Date Uncovered Demand (USD M)
Sep-24 11.68
Dec-24 12.27
Mar-25 14.84
Jun-25 17.52
Sep-25 10.22
Dec-25 29.74
Mar-26 36.0 (from external context)
Apr-26 17.2 (from external context)

Note: The Q2 2026 Snapshot does not explicitly report the Uncovered Demand figure for June 2026. The March 2026 figure (US$36M) is from external context, not directly in the snapshot.

G. Current Account & Trade

Metric 2025 2026
Current Account Surplus >US$1B (proj.) >US$2.5B (proj.)
Trade Balance (Oct 2025) US$28.7M
Trade Balance (Nov 2025) US$90.4M
Trade Balance (Jan-May 2026 avg) -US$98.3M

3. REAL ECONOMY

This covers GDP growth, sectoral performance, employment/income indicators, and economic outlook.

A. GDP Growth

Period Growth Rate Status
2025 (Full Year) 6.6% Estimated
2026 (Full Year) 5% Envisaged Projection
2026 (H1 Update) On track for 5% “Well on course”

What the Reports Say:

“The prevailing macroeconomic stability during 2025 has been critical in supporting the robust growth estimated at 6.6%.”
— Q4 2025 Snapshot, Page 13

“In 2026, monetary and financial conditions will be calibrated to underpin the envisaged growth of upwards of 5%.”
— Q4 2025 Snapshot, Page 13

“Performance of the economy during the first half shows that the economy is well on course to achieve the envisaged 5% growth, driven by strong commodity prices, particularly for gold and PGMs, underpinning growth in mining and mineral exports.”
— Q2 2026 Snapshot, Page 15

B. Sectoral Drivers (2026)

The only sector explicitly mentioned as driving growth:

  • Mining and Mineral Exports (driven by strong gold and PGM prices)

No other sectors (manufacturing, agriculture, services, etc.) are quantified or discussed in the GDP context.

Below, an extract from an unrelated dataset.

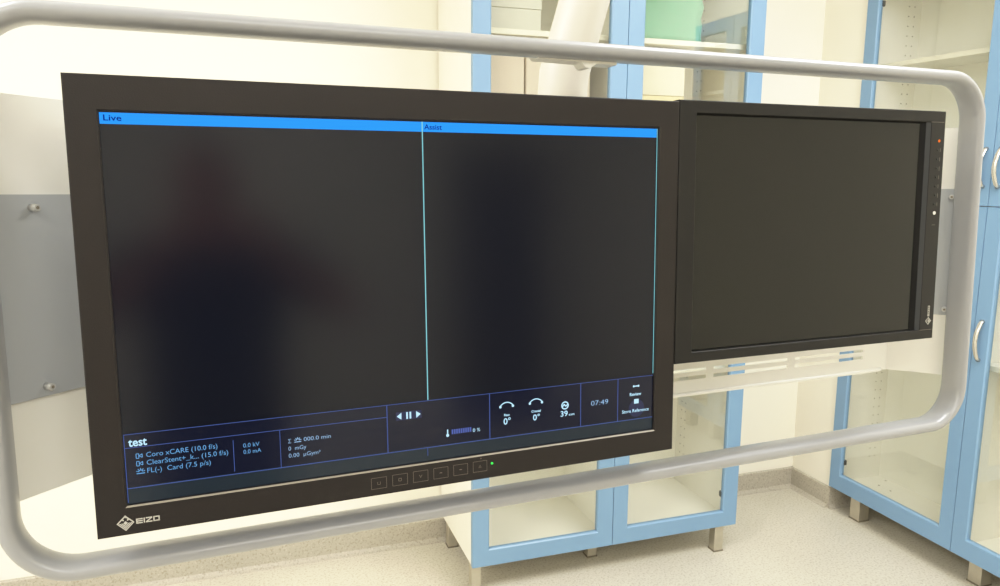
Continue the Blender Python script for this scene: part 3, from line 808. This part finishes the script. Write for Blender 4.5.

C. Economic Outlook (Q2 2026)

Key Projections:

Metric Projection
GDP Growth 5% (on track)
Annual Inflation Remain in single digits
Month-on-Month Inflation Remain below 1%
Current Account Surplus >US$2.5 billion
Import Cover 1.7-2 months by end 2026
Financial Sector Continued resilience
Oil Prices Expected to moderate with easing Middle East tensions

RBZ Commitment:

“The Reserve Bank is strongly committed to continue to ‘walk the talk’ and ‘stay the course’ through prudent monetary policy measures supported by deliberate efforts to promote the demand for the local currency.”
— Q2 2026 Snapshot, Page 15

D. Missing Real Economy Data

The reports do not provide:

Missing Element
Nominal GDP (US$ value)
Sectoral growth rates (manufacturing, agriculture, services)
Sectoral contributions to GDP
Employment data
Household income/wages
Investment data
Consumption data
Government spending data
Net exports contribution
GDP per capita
Poverty/inequality metrics
Source attribution for GDP data

Summary: What the Reports Cover vs. What They Miss

Category Covered? Details
Money Market ✅ Comprehensive Policy rates, reserves, credit, liquidity, new instruments
Macroeconomic ✅ Comprehensive Inflation, exchange rates, reserves, forex flows, current account
Real Economy ⚠️ Minimal Only GDP growth estimates (6.6%, 5%) — no sectoral breakdowns or supporting data

Final Observation

The reports are extremely detailed on:

  • Monetary policy tools and rates

  • Banking sector liquidity and credit

  • Inflation dynamics

  • Exchange rate stability

  • Foreign reserve accumulation

  • Foreign currency receipts/payments

But they are virtually silent on:

  • The structure of the real economy

  • Sectoral performance (beyond a passing mention of mining)

  • Employment, wages, or household welfare

  • Investment or consumption patterns

  • The methodological basis for GDP figures

This creates a picture where financial stability is meticulously documented, but the real economy—the people and businesses that actually produce goods and services—remains largely opaque.